In bourgeois societies, the philosophy of law is basically a component of a broadly developed legal science, and the term is frequently used as a synonym for the general theory, or general doctrine, of law. However, since the late 19th century, the philosophy of law has more often been understood in a narrower sense, as an autonomous discipline that is distinct from the general theory and sociology of law and involves not the study of law as it is practiced but the ideal, spiritual principles that purportedly form the basis of law. The basic concept of this bourgeois philosophy of law is the “idea of law,” as interpreted by such neo-Kantians as R. Stammler, G. Radbruch, and B. A. Kistia-kovskii or by such neo-Hegelians as J. Binder and K. Lorenz.

Since the mid-20th century the dominant role in the bourgeois philosophy of law has been played by schools based on Husserl’s phenomenology, new realism, existentialism, and neo-Thomism. In addition to apologists for capitalist law and the capitalist legal order, there are schools of critical reformists, who consider necessary the “modernization” of capitalism by means of law.

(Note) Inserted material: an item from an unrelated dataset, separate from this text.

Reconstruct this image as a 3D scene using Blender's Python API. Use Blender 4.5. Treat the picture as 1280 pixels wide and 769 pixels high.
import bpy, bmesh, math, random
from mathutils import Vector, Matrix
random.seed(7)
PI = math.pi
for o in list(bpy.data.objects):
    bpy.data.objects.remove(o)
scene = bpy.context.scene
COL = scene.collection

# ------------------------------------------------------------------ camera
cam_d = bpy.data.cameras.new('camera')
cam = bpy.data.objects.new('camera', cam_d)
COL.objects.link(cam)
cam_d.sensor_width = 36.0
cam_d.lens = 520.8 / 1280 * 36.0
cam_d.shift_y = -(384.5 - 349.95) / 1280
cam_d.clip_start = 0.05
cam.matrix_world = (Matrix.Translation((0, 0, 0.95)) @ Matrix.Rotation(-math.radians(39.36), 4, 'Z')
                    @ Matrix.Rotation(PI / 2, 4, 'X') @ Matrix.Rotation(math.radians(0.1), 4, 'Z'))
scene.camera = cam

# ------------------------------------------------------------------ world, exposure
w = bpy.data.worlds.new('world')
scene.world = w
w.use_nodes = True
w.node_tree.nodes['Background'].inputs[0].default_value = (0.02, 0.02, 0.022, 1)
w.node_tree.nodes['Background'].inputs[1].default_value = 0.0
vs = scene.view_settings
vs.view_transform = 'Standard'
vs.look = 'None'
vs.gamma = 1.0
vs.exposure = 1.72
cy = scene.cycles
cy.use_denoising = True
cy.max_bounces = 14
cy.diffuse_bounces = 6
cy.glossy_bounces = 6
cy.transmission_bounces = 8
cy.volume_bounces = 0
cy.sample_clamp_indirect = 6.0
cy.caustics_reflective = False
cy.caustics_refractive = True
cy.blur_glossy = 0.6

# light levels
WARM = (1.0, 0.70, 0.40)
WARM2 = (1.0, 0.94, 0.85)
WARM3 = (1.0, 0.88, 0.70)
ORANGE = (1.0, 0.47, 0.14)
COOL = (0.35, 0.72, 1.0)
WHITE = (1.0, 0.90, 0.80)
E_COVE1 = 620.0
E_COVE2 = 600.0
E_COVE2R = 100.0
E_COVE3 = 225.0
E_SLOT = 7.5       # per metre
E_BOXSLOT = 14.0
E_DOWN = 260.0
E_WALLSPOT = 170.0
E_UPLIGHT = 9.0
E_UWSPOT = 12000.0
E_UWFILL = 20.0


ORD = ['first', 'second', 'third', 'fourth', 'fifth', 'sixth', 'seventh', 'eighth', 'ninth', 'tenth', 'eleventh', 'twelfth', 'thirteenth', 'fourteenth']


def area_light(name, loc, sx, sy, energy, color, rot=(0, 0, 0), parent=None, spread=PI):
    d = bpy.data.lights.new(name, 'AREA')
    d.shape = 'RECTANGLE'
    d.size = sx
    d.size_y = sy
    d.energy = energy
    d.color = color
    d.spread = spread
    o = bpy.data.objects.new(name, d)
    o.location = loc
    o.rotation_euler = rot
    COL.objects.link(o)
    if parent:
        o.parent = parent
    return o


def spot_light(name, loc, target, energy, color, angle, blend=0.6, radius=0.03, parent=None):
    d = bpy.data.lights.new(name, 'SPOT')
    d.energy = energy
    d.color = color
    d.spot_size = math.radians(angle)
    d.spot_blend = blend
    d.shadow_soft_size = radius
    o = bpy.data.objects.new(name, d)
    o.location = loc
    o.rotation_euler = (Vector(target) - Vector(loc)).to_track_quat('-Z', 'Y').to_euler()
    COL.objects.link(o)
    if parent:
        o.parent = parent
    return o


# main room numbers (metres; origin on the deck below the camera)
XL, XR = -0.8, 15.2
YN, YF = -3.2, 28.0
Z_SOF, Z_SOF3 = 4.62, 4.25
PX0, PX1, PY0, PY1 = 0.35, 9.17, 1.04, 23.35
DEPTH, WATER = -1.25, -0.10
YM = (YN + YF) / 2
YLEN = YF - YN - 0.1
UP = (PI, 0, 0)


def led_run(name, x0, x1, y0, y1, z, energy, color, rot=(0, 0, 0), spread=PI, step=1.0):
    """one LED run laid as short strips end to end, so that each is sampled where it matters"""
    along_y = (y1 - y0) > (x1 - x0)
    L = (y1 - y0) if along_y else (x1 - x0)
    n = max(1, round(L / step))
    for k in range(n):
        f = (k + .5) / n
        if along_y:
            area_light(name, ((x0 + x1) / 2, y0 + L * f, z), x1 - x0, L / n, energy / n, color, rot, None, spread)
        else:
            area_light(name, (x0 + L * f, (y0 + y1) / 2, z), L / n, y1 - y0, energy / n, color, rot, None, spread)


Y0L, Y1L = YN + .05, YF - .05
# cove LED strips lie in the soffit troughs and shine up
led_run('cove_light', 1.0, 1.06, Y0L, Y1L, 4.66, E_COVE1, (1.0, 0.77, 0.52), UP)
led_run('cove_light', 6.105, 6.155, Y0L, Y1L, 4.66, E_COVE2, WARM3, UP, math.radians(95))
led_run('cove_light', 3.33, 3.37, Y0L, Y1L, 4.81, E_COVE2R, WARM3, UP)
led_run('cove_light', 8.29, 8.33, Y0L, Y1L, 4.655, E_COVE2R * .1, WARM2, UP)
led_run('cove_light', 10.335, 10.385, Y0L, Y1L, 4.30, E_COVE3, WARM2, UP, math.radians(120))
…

With the appearance of Marxism, the philosophy of law was treated for the first time within a materialist framework. Marxism synthesizes the philosophical, sociological, and purely legal approaches to the study of law rather than contrasting them, as does bourgeois jurisprudence. Thus, the philosophy of law is one of the aspects of the general theoretical legal discipline, the theory of state and law. In legal literature, the term “philosophy of law” is also applied to the aggregate of theoretical legal problems whose solution requires a philosophical approach, in particular a methodological and epistemological approach.

REFERENCES

Filosofskie problemy gosudarstva i prava. Leningrad, 1970.
Kerimov, D. A. Filosofskie problemy prava. Moscow, 1972.
Peschka, V. Grundprobleme der modernen Rechtsphilosophie. [Budapest] 1974.